— START Dataset records —

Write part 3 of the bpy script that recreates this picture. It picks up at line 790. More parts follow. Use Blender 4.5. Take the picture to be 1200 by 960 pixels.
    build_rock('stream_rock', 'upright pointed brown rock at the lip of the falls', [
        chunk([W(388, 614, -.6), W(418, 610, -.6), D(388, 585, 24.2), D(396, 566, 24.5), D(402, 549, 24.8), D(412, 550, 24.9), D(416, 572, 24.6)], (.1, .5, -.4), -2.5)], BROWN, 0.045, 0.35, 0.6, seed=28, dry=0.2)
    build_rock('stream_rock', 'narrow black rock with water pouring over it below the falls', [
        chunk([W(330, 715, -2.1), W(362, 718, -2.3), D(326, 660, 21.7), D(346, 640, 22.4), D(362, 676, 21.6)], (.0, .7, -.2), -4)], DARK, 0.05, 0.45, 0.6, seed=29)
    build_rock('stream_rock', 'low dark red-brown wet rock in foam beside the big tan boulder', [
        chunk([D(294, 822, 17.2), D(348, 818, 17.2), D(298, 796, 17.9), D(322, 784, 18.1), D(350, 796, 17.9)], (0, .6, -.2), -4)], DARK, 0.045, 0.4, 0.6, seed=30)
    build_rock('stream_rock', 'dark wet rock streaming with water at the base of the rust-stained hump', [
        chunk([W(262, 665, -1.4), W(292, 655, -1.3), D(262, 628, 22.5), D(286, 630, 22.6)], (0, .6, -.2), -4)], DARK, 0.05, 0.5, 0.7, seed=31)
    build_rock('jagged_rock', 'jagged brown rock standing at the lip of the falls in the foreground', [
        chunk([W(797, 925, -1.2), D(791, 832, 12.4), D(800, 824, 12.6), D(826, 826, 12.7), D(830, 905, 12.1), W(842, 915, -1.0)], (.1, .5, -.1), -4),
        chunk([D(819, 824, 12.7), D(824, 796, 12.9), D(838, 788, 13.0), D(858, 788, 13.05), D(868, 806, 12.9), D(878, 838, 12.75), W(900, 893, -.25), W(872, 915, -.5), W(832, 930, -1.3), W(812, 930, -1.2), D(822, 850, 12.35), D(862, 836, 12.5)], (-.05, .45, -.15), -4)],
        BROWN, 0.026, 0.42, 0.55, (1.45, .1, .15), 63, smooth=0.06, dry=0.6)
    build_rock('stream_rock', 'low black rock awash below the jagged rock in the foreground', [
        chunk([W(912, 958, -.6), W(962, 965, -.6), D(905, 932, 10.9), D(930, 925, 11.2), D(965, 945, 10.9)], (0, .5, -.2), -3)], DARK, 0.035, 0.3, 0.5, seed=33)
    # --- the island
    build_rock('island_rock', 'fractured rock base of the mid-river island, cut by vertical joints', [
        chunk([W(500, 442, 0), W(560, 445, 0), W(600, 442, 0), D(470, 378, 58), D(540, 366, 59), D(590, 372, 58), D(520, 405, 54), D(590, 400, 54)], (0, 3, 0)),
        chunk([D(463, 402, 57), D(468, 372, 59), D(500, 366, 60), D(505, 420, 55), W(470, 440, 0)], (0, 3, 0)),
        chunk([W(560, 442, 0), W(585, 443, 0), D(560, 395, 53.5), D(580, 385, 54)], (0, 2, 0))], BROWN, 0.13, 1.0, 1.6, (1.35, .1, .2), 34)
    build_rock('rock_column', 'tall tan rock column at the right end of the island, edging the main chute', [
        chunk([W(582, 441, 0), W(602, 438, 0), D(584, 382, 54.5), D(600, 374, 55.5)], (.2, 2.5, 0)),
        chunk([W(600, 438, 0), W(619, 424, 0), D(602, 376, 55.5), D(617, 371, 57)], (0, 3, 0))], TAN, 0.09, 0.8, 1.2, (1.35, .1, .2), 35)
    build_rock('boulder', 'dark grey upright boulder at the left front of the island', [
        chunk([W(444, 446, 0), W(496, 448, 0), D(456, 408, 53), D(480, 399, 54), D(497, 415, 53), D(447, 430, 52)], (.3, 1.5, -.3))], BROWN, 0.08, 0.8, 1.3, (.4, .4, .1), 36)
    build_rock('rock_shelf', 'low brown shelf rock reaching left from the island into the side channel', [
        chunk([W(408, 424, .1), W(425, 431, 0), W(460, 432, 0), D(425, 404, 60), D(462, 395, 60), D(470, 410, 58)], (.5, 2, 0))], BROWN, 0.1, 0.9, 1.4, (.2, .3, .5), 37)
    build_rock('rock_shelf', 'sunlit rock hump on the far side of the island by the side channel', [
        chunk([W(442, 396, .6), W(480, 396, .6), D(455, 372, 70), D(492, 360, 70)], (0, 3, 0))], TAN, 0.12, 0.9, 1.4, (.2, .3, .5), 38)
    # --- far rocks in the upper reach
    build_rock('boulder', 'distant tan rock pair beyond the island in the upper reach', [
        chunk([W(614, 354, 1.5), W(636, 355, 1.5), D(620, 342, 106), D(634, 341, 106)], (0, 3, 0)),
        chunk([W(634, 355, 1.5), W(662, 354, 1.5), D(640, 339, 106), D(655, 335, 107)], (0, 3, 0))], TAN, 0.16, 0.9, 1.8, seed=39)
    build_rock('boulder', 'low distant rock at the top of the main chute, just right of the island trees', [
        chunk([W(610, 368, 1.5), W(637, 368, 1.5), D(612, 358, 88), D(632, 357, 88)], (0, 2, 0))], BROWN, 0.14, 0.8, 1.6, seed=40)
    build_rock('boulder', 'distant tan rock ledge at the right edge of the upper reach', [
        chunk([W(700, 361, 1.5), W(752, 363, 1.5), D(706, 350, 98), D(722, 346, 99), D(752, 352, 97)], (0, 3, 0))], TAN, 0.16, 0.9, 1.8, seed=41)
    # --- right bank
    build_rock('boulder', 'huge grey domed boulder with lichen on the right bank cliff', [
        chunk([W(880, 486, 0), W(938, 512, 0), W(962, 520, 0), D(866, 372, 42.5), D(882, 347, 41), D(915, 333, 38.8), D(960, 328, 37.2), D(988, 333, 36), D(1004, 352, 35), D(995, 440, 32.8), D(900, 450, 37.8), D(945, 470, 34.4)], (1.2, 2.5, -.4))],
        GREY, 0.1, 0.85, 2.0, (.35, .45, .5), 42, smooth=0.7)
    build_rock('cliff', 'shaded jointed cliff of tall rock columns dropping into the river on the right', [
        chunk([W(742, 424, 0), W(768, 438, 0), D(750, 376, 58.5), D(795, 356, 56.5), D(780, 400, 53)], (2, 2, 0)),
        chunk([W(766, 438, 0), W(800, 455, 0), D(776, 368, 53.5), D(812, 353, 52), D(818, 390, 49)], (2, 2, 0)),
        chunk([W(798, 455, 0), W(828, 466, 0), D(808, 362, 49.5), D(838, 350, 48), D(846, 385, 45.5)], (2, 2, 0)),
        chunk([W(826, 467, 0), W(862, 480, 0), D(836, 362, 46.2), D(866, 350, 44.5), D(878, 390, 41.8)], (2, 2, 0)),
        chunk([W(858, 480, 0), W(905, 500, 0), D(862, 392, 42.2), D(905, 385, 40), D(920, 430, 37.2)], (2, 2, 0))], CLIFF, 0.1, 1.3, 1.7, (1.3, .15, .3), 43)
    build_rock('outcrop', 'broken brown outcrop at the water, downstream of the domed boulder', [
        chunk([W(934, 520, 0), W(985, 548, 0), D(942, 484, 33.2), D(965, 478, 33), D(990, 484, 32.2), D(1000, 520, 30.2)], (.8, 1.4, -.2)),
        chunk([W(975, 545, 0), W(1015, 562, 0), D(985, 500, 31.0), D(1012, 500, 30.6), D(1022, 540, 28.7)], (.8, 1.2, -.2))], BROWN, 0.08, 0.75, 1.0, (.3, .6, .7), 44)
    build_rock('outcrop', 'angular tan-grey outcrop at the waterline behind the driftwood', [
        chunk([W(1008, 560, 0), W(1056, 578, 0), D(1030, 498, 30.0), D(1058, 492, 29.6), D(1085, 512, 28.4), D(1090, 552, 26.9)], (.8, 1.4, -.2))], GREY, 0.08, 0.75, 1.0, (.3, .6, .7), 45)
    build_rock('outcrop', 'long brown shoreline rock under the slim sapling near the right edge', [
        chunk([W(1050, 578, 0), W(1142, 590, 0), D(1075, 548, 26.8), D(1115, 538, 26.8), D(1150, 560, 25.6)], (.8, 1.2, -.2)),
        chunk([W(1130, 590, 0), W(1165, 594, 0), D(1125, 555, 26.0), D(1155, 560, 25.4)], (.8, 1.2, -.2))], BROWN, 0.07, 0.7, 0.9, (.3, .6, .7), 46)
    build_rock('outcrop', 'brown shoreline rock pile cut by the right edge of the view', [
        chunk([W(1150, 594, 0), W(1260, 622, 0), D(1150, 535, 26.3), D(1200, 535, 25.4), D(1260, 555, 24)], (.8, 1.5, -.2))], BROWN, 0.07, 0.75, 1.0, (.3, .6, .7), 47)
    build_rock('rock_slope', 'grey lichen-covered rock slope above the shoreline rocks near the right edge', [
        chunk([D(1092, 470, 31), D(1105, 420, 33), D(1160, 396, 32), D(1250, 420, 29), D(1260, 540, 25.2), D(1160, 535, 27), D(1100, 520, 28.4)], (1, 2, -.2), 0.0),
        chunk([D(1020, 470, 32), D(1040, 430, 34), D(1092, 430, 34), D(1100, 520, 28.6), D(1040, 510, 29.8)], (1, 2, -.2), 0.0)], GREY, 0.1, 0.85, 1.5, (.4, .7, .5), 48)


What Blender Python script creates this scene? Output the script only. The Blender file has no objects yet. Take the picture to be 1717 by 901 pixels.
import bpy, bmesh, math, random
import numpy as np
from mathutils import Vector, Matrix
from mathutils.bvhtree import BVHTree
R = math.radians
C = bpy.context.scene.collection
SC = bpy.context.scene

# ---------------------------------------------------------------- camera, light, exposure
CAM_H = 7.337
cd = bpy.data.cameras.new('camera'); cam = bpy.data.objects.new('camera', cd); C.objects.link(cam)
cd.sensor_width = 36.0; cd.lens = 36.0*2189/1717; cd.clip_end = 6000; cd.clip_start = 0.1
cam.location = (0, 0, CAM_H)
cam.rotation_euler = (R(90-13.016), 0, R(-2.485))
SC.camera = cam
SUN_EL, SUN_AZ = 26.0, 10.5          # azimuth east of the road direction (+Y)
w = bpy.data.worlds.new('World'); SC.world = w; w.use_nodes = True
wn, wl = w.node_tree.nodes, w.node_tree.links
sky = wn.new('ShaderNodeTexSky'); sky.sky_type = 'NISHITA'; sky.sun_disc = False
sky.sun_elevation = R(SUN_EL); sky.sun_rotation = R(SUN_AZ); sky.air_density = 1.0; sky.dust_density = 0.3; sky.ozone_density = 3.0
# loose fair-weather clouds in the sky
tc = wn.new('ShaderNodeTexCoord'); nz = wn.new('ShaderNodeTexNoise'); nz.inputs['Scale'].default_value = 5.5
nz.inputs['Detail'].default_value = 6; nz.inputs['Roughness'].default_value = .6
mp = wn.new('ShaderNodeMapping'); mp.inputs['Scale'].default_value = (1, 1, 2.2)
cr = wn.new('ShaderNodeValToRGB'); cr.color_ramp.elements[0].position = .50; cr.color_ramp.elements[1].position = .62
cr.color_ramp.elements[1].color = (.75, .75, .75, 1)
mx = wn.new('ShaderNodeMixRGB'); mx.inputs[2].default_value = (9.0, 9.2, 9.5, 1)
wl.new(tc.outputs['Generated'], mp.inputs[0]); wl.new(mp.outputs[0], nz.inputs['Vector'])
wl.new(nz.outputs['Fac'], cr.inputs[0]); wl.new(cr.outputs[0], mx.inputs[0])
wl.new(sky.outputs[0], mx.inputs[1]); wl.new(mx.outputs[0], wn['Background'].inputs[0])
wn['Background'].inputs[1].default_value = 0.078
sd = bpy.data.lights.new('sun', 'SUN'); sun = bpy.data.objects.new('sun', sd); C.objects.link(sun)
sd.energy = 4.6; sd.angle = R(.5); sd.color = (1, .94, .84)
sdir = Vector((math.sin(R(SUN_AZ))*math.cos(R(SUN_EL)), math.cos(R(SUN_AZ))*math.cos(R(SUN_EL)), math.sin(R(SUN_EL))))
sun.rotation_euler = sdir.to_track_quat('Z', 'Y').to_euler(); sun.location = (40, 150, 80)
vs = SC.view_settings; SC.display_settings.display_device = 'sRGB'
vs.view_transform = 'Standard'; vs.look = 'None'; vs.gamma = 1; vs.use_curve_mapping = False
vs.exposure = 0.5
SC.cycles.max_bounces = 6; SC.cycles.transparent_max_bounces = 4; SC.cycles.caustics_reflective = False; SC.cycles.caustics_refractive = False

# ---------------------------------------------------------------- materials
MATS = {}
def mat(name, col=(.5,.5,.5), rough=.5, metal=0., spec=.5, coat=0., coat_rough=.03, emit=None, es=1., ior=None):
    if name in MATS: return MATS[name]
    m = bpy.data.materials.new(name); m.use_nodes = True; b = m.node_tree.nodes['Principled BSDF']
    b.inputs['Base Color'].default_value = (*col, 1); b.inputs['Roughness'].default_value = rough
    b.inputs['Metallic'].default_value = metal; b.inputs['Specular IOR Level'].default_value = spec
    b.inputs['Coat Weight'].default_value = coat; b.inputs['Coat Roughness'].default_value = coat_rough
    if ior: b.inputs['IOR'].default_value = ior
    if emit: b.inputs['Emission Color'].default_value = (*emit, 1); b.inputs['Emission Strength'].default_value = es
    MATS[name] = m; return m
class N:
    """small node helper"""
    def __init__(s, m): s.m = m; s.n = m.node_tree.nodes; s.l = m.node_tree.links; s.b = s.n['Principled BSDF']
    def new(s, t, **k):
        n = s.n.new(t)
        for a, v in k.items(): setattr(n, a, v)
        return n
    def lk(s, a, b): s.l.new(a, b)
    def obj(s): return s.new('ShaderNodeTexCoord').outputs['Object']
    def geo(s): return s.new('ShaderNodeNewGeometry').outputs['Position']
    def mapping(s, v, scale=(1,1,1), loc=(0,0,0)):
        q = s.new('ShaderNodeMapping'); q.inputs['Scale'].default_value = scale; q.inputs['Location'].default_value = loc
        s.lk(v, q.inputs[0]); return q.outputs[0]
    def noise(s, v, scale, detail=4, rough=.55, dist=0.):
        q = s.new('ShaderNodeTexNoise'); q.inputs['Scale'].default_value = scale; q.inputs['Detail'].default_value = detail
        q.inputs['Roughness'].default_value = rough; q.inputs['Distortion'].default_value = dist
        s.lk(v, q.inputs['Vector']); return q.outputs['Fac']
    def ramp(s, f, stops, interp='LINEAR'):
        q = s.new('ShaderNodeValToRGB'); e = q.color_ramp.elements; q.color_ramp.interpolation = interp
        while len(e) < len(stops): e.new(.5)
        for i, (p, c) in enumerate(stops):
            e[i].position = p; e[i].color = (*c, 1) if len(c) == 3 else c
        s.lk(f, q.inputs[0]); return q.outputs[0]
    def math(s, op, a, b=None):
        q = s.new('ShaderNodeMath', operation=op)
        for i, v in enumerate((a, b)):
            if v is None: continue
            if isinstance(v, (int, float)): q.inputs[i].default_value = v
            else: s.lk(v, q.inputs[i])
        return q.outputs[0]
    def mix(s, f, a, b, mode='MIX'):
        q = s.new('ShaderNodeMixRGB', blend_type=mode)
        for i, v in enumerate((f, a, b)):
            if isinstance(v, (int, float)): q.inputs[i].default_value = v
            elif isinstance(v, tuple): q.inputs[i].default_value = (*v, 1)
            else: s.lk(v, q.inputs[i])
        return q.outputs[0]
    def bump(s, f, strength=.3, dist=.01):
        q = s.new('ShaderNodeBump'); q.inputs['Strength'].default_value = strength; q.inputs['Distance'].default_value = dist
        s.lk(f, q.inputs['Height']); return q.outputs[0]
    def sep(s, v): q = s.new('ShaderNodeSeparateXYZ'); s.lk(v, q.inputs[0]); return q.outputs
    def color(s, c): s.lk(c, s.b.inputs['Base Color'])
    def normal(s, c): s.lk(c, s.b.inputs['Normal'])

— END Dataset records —

◆ **Given exercise**:
Within the material above, find the lines that contain the word "into"; copy them.

◆ **Correct answer**:
    build_rock('rock_shelf', 'low brown shelf rock reaching left from the island into the side channel', [
    build_rock('cliff', 'shaded jointed cliff of tall rock columns dropping into the river on the right', [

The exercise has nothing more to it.